AFAD Deprem Tehlike Haritası ve 2024 sismik analizleri baz alınarak en yüksek risk zonunda bulunan iller şöyle:
Kuzey Anadolu Fay Hattı Üzerindeki Yüksek Riskli İller
-
İstanbul
-
Kocaeli
-
Sakarya
-
Düzce
-
Bolu
-
Tokat
-
Erzincan
-
Bingöl
Bu iller, KAF üzerinde doğrudan konumlandığı için 7 ve üzeri büyüklükte depremler üretme potansiyeline sahip.
Doğu Anadolu Fay Hattı Üzerindeki Riskli İller
-
Kahramanmaraş
-
Malatya
-
Elazığ
-
Adıyaman
-
Hatay
-
Diyarbakır’ın kuzey kesimleri
6 Şubat depremleri sonrası DAF’ın bazı segmentlerinde enerji boşalmış olsa da komşu segmentlerde stres birikimi devam ediyor.
Batı Anadolu Genişleme Kuşağı (Ege Bölgesi)
Bu bölge Türkiye’nin en sık deprem üreten alanıdır.
-
İzmir
-
Manisa
-
Aydın
-
Denizli
-
Muğla
Bu bölgedeki faylar çoğunlukla normal fay karakterlidir ve 6–7 büyüklüğünde sık deprem üretir.
Güneydoğu Anadolu ve Suriye Sınırı Fayları
-
Şanlıurfa
-
Mardin
-
Gaziantep’in bazı bölgeleri
Zayıf olsa da sınır hattındaki faylar nedeniyle risk altındadır.
Bilimsel verilere göre, Türkiye’nin deprem etkisi bakımından en güvenli bölgeleri iç kesimlerde yer alsa da “tamamen risksiz bir il yoktur.”
Marmara Bölgesi büyük bir deprem bekliyor mu?
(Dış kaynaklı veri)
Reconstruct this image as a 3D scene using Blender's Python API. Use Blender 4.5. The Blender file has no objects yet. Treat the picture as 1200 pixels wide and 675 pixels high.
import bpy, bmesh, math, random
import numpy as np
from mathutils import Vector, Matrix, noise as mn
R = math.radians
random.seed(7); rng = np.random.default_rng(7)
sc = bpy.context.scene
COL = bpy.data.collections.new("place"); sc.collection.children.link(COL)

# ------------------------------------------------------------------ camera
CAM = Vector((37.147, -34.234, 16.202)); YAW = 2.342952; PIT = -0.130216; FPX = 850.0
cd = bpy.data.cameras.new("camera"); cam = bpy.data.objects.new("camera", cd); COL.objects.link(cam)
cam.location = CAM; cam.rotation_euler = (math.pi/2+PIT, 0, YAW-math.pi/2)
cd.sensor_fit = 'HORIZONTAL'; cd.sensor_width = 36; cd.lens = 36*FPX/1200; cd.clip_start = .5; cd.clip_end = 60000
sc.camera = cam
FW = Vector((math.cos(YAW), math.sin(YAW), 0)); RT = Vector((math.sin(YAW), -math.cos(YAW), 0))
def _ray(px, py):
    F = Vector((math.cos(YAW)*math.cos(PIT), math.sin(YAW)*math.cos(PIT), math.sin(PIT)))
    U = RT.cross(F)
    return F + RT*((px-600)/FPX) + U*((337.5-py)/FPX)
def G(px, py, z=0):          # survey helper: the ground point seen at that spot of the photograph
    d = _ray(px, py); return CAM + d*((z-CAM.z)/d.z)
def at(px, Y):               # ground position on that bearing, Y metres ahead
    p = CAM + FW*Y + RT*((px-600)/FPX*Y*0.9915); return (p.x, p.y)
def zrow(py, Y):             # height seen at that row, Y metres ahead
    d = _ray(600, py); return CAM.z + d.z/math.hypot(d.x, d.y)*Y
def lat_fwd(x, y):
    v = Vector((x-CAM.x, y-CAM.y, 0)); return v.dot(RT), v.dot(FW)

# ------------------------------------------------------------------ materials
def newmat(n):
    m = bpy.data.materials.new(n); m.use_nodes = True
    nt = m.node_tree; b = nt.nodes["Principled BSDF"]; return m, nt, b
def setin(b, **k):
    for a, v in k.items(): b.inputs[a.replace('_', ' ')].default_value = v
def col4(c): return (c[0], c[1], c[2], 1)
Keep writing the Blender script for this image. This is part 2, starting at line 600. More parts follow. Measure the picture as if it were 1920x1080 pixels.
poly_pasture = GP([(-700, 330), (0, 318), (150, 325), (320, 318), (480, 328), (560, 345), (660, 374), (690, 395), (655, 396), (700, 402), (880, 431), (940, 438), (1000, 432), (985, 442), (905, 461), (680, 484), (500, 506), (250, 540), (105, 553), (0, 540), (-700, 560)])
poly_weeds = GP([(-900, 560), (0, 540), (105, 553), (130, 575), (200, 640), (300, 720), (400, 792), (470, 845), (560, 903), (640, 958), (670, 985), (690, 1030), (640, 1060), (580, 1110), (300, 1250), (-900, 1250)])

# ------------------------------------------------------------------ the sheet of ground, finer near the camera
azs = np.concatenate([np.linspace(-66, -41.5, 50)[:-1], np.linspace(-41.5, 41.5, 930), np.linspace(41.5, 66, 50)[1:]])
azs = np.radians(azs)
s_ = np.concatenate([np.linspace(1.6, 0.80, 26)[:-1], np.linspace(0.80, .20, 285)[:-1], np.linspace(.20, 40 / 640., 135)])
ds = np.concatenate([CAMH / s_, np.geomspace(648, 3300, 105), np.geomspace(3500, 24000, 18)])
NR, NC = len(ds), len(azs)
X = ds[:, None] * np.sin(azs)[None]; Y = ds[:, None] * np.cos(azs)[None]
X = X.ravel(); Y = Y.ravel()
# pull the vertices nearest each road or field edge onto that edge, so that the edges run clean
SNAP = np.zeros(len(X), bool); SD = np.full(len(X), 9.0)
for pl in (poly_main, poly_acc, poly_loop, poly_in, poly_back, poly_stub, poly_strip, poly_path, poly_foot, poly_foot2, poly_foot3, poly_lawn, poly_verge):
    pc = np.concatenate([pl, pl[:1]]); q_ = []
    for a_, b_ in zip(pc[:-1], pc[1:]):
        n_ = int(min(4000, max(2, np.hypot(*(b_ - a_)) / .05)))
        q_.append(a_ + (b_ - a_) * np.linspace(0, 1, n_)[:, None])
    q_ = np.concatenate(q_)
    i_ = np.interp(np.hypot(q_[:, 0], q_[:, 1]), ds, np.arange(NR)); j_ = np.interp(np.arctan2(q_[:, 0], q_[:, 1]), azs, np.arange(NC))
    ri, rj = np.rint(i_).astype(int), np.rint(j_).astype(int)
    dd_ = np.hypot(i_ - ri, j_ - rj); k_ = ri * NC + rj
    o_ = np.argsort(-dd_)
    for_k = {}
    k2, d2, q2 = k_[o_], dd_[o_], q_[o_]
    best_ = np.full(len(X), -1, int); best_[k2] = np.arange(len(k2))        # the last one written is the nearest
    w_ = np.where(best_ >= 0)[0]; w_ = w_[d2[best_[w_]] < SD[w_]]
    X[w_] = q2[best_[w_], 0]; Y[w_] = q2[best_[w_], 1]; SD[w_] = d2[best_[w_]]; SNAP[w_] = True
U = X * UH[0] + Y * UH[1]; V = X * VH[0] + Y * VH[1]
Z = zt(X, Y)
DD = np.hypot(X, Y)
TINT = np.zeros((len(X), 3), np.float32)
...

Uzmanlar ne diyor?
Kandilli Rasathanesi’nin 2023 ve 2024 modellemelerine göre, Marmara Denizi içindeki fay segmentinde 7.0–7.5 büyüklüğünde bir deprem olasılığı %47 ila %62 arasında hesaplanıyor.
Boğaziçi Üniversitesi Jeofizik Bölümü, bu segmentteki “sismik sessizliğin” 250 yıldır sürdüğünü vurguluyor.
Uzmanlar, enerji birikiminin kritik seviyeye ulaştığını ve bu nedenle İstanbul, Kocaeli, Tekirdağ ve Yalova’nın yüksek etki senaryosuna hazırlanması gerektiğini belirtiyor.
Deprem hazırlıkları yeterli mi? Bilimsel değerlendirmeler ne söylüyor?
Türkiye’de deprem sonrası çalışmalar iyileştirilse de, yapı stokunun kalitesi hâlâ en büyük sorun olarak görülüyor.
-
Çevre Şehircilik Bakanlığı verilerine göre Türkiye’de 6,5 milyon bağımsız bölüm riskli statüsünde.
-
İstanbul’da 1,5 milyon binanın acil dönüşüm gerektirdiği belirtiliyor.
-
AFAD’ın tatbikat analizleri, halkın yalnızca %28’inin acil durumda doğru davranış şekillerini bildiğini gösteriyor.
Uzmanlar, bilimsel temelli kentsel dönüşüm yapılmadığı sürece şehirlerin büyük depremlere hazır olamayacağını söylüyor.
2025 yılında hangi bölgelerde deprem aktivitesi artabilir?
Sismik modeller, üç bölgede aktivitenin artabileceğini gösteriyor:
-
Marmara Denizi çevresi
-
Hatay – Adıyaman – Malatya hattı (DAF artçı gerilim dağılımı)
-
İzmir – Aydın – Denizli hattı (Ege graben sistemi)
Bu bölgelerde mikro-şokların sayısının artması, fay hatlarında stres birikiminin sürdüğünü işaret ediyor.
Deprem riskine karşı hangi bilimsel politikalar uygulanmalı?
Bilim insanları şu önerileri sıralıyor:
-
Fay hatlarına göre mikro-bölgeleme yapılmalı
-
İmar affı kesin olarak son bulmalı
-
Okul ve hastanelerde yer ivmesi dayanıklılığı test edilmeli
-
Erken uyarı sistemleri genişletilmeli
-
Kentsel dönüşüm rant değil bilim temelli yürütülmeli
-
Toplum için zorunlu deprem eğitimi sağlanmalı
Deprem uzmanlarına göre bu adımlar uygulanmadığı sürece Türkiye depremle yaşamaya değil, depremle yıkılmaya mahkûm kalacaktır.